Nearby, a woman is watching the team.  She thinks to herself (in French) that the “younger man with the prematurely white hair” looks like an operative she left to die in Toronto several months back.  Reading Trevor’s lips, she discovers that it is, indeed, Captain Scott.  Careful readers will realize this woman is Plastique, whom Captain Atom tangled with once before.
*
After a six-mile trek through the jungle, Trevor’s team comes up Ian Rydley’s jeep.  It has been cut in half and Rydley is dying in the road.  He says, “s-spare… spare… spare,” before dying, which Barker thinks is his way of asking Trevor to kill him.  But he promptly dies anyway.  There is no sign of the X-Ionizer and Trevor remarks that the jeep was cut clean through, as if with a laser (get with the program, Trevor).  Before they have a chance to work it out, they hear loud explosions in the distance.

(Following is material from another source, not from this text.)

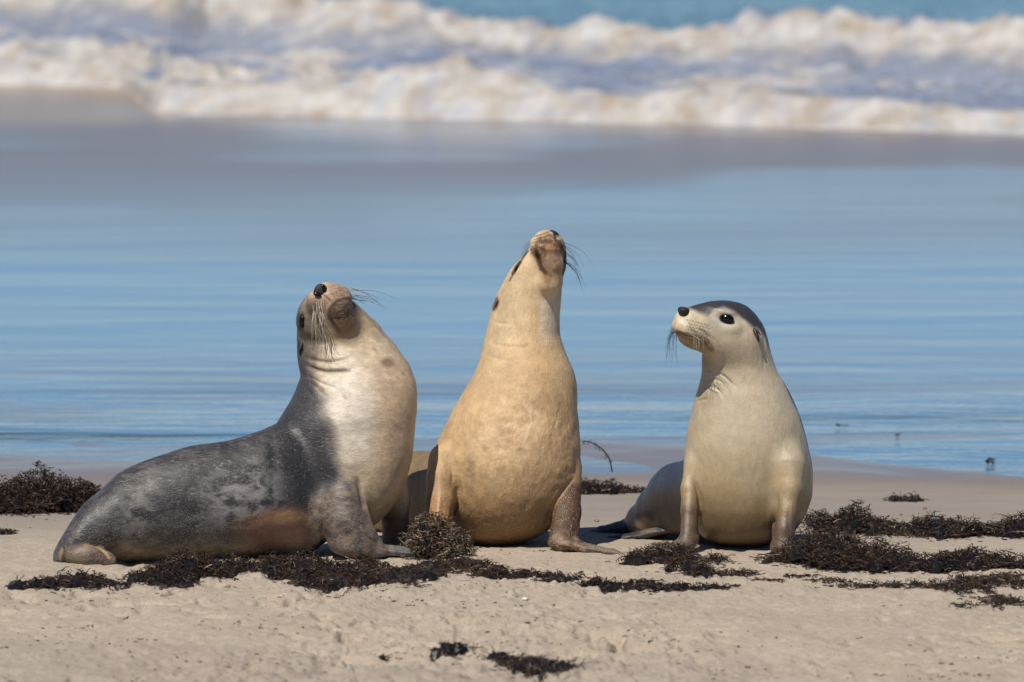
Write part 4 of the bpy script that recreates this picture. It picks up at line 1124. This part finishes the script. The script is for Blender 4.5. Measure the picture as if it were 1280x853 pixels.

A kilometer or two away, Plastique is blasting someone, demanding the X-Ionizer.  Whomever he is drops the X-Ionizer but appears to been blown some distance away because of his blast-resistant shield.  Plastique indicates that she witnessed this stranger cutting the jeep in half. She goes over in her head her plans to sell the device to the Trike Corporation, unaware that an armored swordsman is approaching her from behind.
*
The team witnesses the swordsman taking a swing at Plastique, slicing her jaunty panama hat in two, narrowly missing taking her head off.  She drops the X-Ionizer.  As she blasts at the Samurai, Trevor and Barker retrieve the case.  It is empty.  Remembering Rydley’s dying words, he and Barker hoof it back to the jeep.
*
Witnessing the battle between Plastique and the mysterious Samurai from a different location, Goz loses track of Nate.  He realizes what his friend is off to do (Goslin knows Adam/Scott is Captain Atom, but Atom doesn’t know he knows).  Sure enough, Captain Atom launches into action.  Meanwhile, Trevor and Barker recover the real X-Ionizer from the “spare” tire on Rydley’s jeep.  Captain Atom stands between Plastique and the swordsman, lecturing her but not watching his back.  Much to his surprise, the Samurai swings his sword and manages to cut Atom’s metal skin.
Captain Atom punches the swordsman in the face before collapsing in a painful explosion.
And it is established right here that when the Modern Age Captain Atom’s shell is punctured, there is a release of energy.  It isn’t the power of a hundred (or even one) nuclear explosions.  It is big and it is bad but it isn’t end-of-the-world-bad.  That little bit of Captain Atom lore is retconned in later.
*
Meanwhile, Trevor and Barker have inexplicably made it back to the jets.  Barker promptly puts a gun to Colonel Trevor’s back.  He takes the X-Ionizer for “his government,” fully believing that between Plastique and “the Warlord,” Scott and Goslin are most likely dead.  He pulls the pin on a grenade and lobs it at Nate and Goz’s jet.  The stealth plane blows apart.
*
Barker explains that “his government” will use the X-Ionizer to create an unstoppable army of soldiers and machines.  He says they also want Steve Trevor, and orders the Colonel to board the remaining jet.  Barker doesn’t realize Trevor has surreptitiously grabbed a jagged piece of metal from the destroyed jet.  While Barker is trying to get Trevor onto the other plane, Trevor lashes out and cuts Barker’s throat.
*
Colonel Trevor comes upon an unconscious Goz in the jungle (most likely knocked out when Captain Atom exploded).  He awakens the Sergeant, who is not clear on what happened.  It is Goz who convinces Trevor to leave Captain Scott behind, knowing that they are all expendable and the retrieval of the X-Ionizer is the mission’s top priority.  He says Scott knows the terrain and is tougher than Trevor might think.
*
Back at the base, Peggy enters General Eiling’s office to find her brother Randy waiting there.  Their happy reunion is cut short when Randy says he is aware of Nathaniel Adam’s return and wants nothing to do with “the traitor.”  He says the only father who should matter to either of them is Eiling.  He says he hopes Cameron Scott/Nathaniel Adam never makes it back from his current mission.  Eiling seems extremely pleased at his stepson’s reaction.
*
Wow.  Very little Captain Atom in this issue of Captain Atom.  I like it.  It reminds me of the early Charlton days when Adam sometimes dabbled in espionage.  I also like the character of the Cambodian (although the Samurai is never referred to as such in this issue, he is later called “the Cambodian’).  Here’s a guy who can actually deal Cap some damage and does so without super powers.  I give this story an A.  And Broderick and Smith’s art is great.  Sometimes the book is a little light on the backgrounds, but I like Pat Broderick’s style when drawing the Captain.  I give the art an A, too.
*
It was upon reading this issue that I realized I have been spelling “Goz” wrong all along.  I have been writing it as “Gos,” clearly ignoring what Cary Bates wrote back in ’87.  I just thought I’d acknowledge that little mistake of mine.